The data below needs to be returned exactly, line for line.

DATA SEGMENT >>
○ ○ ○ ○ ○
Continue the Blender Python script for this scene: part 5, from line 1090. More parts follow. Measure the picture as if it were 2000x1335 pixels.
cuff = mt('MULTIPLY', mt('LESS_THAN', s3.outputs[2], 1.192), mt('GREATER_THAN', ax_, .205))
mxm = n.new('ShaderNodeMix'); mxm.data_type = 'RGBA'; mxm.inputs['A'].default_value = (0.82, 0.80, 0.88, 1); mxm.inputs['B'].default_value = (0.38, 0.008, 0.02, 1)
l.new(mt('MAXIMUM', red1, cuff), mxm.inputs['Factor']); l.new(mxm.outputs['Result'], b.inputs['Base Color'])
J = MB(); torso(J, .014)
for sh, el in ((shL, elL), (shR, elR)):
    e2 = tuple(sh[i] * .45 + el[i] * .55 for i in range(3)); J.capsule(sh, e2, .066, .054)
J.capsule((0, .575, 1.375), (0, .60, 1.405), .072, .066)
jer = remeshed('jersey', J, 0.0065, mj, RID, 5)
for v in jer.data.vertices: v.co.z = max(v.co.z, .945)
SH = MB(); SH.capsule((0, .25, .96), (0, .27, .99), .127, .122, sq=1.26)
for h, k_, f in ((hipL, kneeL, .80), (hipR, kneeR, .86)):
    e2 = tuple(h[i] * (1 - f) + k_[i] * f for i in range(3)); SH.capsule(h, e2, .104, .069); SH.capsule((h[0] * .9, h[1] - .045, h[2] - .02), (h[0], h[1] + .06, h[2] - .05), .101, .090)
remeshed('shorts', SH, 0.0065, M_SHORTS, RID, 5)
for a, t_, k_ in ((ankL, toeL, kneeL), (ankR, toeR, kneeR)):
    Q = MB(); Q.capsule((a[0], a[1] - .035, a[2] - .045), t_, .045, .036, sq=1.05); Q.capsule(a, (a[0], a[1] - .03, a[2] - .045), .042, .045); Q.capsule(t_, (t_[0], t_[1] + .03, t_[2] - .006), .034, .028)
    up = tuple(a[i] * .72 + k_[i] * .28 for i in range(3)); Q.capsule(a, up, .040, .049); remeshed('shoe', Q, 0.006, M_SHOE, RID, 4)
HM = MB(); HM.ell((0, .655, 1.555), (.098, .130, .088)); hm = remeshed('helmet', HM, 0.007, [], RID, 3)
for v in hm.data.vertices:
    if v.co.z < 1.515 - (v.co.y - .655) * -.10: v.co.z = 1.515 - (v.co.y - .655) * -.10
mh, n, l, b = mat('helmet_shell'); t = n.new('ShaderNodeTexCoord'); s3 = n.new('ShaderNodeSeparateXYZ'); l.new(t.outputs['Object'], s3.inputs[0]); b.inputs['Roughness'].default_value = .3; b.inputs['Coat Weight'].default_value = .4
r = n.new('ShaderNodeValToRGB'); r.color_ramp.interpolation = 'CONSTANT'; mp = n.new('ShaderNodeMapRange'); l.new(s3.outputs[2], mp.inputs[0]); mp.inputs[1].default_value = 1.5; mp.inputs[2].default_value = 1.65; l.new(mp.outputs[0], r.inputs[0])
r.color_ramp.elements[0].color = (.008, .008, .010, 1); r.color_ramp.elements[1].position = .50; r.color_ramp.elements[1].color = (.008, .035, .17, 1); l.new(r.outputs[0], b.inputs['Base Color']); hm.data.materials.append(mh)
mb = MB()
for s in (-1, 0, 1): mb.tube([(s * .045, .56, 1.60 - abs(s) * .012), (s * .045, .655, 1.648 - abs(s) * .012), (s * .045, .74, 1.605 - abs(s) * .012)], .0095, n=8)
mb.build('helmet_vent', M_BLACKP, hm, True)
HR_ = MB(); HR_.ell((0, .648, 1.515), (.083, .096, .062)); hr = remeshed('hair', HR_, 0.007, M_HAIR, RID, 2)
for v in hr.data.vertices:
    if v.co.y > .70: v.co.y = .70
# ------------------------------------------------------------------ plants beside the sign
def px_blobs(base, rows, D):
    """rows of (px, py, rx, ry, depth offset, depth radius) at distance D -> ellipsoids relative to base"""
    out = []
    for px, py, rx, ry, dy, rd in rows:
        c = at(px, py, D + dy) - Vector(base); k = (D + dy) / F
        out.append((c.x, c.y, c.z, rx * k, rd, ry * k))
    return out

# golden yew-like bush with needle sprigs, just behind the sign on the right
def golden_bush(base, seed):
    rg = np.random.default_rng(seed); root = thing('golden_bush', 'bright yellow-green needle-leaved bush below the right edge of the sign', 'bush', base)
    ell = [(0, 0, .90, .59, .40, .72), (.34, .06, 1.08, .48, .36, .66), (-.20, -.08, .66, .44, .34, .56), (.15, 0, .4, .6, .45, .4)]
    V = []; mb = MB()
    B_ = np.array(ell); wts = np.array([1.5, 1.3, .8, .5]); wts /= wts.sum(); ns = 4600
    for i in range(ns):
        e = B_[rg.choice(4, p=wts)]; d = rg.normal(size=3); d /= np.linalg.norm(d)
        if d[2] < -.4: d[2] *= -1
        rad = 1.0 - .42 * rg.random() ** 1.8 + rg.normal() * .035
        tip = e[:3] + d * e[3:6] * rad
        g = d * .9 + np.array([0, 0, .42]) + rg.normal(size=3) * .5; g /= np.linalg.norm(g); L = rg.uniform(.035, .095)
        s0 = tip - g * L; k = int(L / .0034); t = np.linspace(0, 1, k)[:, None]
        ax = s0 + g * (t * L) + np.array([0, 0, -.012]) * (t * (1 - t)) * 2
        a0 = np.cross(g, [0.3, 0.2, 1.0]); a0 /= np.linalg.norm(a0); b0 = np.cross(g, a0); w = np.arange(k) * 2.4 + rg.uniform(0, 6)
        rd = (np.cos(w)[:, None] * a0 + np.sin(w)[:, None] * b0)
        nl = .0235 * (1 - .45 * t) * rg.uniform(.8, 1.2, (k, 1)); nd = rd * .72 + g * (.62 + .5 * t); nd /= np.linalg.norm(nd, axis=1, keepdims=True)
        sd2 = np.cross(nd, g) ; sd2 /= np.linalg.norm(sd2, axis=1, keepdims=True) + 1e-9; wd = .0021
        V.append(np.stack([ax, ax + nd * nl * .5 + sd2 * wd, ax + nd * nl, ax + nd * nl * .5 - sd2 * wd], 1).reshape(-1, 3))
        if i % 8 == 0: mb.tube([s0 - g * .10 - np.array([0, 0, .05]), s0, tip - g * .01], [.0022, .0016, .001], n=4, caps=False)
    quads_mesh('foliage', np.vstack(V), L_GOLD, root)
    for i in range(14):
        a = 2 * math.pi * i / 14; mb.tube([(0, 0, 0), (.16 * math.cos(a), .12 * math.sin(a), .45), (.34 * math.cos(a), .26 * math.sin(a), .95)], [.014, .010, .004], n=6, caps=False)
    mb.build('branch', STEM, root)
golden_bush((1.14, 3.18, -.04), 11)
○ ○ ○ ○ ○
COMPLETED EXERCISE >>
Continue the Blender Python script for this scene: part 5, from line 1090. More parts follow. Measure the picture as if it were 2000x1335 pixels.
cuff = mt('MULTIPLY', mt('LESS_THAN', s3.outputs[2], 1.192), mt('GREATER_THAN', ax_, .205))
mxm = n.new('ShaderNodeMix'); mxm.data_type = 'RGBA'; mxm.inputs['A'].default_value = (0.82, 0.80, 0.88, 1); mxm.inputs['B'].default_value = (0.38, 0.008, 0.02, 1)
l.new(mt('MAXIMUM', red1, cuff), mxm.inputs['Factor']); l.new(mxm.outputs['Result'], b.inputs['Base Color'])
J = MB(); torso(J, .014)
for sh, el in ((shL, elL), (shR, elR)):
    e2 = tuple(sh[i] * .45 + el[i] * .55 for i in range(3)); J.capsule(sh, e2, .066, .054)
J.capsule((0, .575, 1.375), (0, .60, 1.405), .072, .066)
jer = remeshed('jersey', J, 0.0065, mj, RID, 5)
for v in jer.data.vertices: v.co.z = max(v.co.z, .945)
SH = MB(); SH.capsule((0, .25, .96), (0, .27, .99), .127, .122, sq=1.26)
for h, k_, f in ((hipL, kneeL, .80), (hipR, kneeR, .86)):
    e2 = tuple(h[i] * (1 - f) + k_[i] * f for i in range(3)); SH.capsule(h, e2, .104, .069); SH.capsule((h[0] * .9, h[1] - .045, h[2] - .02), (h[0], h[1] + .06, h[2] - .05), .101, .090)
remeshed('shorts', SH, 0.0065, M_SHORTS, RID, 5)
for a, t_, k_ in ((ankL, toeL, kneeL), (ankR, toeR, kneeR)):
    Q = MB(); Q.capsule((a[0], a[1] - .035, a[2] - .045), t_, .045, .036, sq=1.05); Q.capsule(a, (a[0], a[1] - .03, a[2] - .045), .042, .045); Q.capsule(t_, (t_[0], t_[1] + .03, t_[2] - .006), .034, .028)
    up = tuple(a[i] * .72 + k_[i] * .28 for i in range(3)); Q.capsule(a, up, .040, .049); remeshed('shoe', Q, 0.006, M_SHOE, RID, 4)
HM = MB(); HM.ell((0, .655, 1.555), (.098, .130, .088)); hm = remeshed('helmet', HM, 0.007, [], RID, 3)
for v in hm.data.vertices:
    if v.co.z < 1.515 - (v.co.y - .655) * -.10: v.co.z = 1.515 - (v.co.y - .655) * -.10
mh, n, l, b = mat('helmet_shell'); t = n.new('ShaderNodeTexCoord'); s3 = n.new('ShaderNodeSeparateXYZ'); l.new(t.outputs['Object'], s3.inputs[0]); b.inputs['Roughness'].default_value = .3; b.inputs['Coat Weight'].default_value = .4
r = n.new('ShaderNodeValToRGB'); r.color_ramp.interpolation = 'CONSTANT'; mp = n.new('ShaderNodeMapRange'); l.new(s3.outputs[2], mp.inputs[0]); mp.inputs[1].default_value = 1.5; mp.inputs[2].default_value = 1.65; l.new(mp.outputs[0], r.inputs[0])
r.color_ramp.elements[0].color = (.008, .008, .010, 1); r.color_ramp.elements[1].position = .50; r.color_ramp.elements[1].color = (.008, .035, .17, 1); l.new(r.outputs[0], b.inputs['Base Color']); hm.data.materials.append(mh)
mb = MB()
for s in (-1, 0, 1): mb.tube([(s * .045, .56, 1.60 - abs(s) * .012), (s * .045, .655, 1.648 - abs(s) * .012), (s * .045, .74, 1.605 - abs(s) * .012)], .0095, n=8)
mb.build('helmet_vent', M_BLACKP, hm, True)
HR_ = MB(); HR_.ell((0, .648, 1.515), (.083, .096, .062)); hr = remeshed('hair', HR_, 0.007, M_HAIR, RID, 2)
for v in hr.data.vertices:
    if v.co.y > .70: v.co.y = .70
# ------------------------------------------------------------------ plants beside the sign
def px_blobs(base, rows, D):
    """rows of (px, py, rx, ry, depth offset, depth radius) at distance D -> ellipsoids relative to base"""
    out = []
    for px, py, rx, ry, dy, rd in rows:
        c = at(px, py, D + dy) - Vector(base); k = (D + dy) / F
        out.append((c.x, c.y, c.z, rx * k, rd, ry * k))
    return out

# golden yew-like bush with needle sprigs, just behind the sign on the right
def golden_bush(base, seed):
    rg = np.random.default_rng(seed); root = thing('golden_bush', 'bright yellow-green needle-leaved bush below the right edge of the sign', 'bush', base)
    ell = [(0, 0, .90, .59, .40, .72), (.34, .06, 1.08, .48, .36, .66), (-.20, -.08, .66, .44, .34, .56), (.15, 0, .4, .6, .45, .4)]
    V = []; mb = MB()
    B_ = np.array(ell); wts = np.array([1.5, 1.3, .8, .5]); wts /= wts.sum(); ns = 4600
    for i in range(ns):
        e = B_[rg.choice(4, p=wts)]; d = rg.normal(size=3); d /= np.linalg.norm(d)
        if d[2] < -.4: d[2] *= -1
        rad = 1.0 - .42 * rg.random() ** 1.8 + rg.normal() * .035
        tip = e[:3] + d * e[3:6] * rad
        g = d * .9 + np.array([0, 0, .42]) + rg.normal(size=3) * .5; g /= np.linalg.norm(g); L = rg.uniform(.035, .095)
        s0 = tip - g * L; k = int(L / .0034); t = np.linspace(0, 1, k)[:, None]
        ax = s0 + g * (t * L) + np.array([0, 0, -.012]) * (t * (1 - t)) * 2
        a0 = np.cross(g, [0.3, 0.2, 1.0]); a0 /= np.linalg.norm(a0); b0 = np.cross(g, a0); w = np.arange(k) * 2.4 + rg.uniform(0, 6)
        rd = (np.cos(w)[:, None] * a0 + np.sin(w)[:, None] * b0)
        nl = .0235 * (1 - .45 * t) * rg.uniform(.8, 1.2, (k, 1)); nd = rd * .72 + g * (.62 + .5 * t); nd /= np.linalg.norm(nd, axis=1, keepdims=True)
        sd2 = np.cross(nd, g) ; sd2 /= np.linalg.norm(sd2, axis=1, keepdims=True) + 1e-9; wd = .0021
        V.append(np.stack([ax, ax + nd * nl * .5 + sd2 * wd, ax + nd * nl, ax + nd * nl * .5 - sd2 * wd], 1).reshape(-1, 3))
        if i % 8 == 0: mb.tube([s0 - g * .10 - np.array([0, 0, .05]), s0, tip - g * .01], [.0022, .0016, .001], n=4, caps=False)
    quads_mesh('foliage', np.vstack(V), L_GOLD, root)
    for i in range(14):
        a = 2 * math.pi * i / 14; mb.tube([(0, 0, 0), (.16 * math.cos(a), .12 * math.sin(a), .45), (.34 * math.cos(a), .26 * math.sin(a), .95)], [.014, .010, .004], n=6, caps=False)
    mb.build('branch', STEM, root)
golden_bush((1.14, 3.18, -.04), 11)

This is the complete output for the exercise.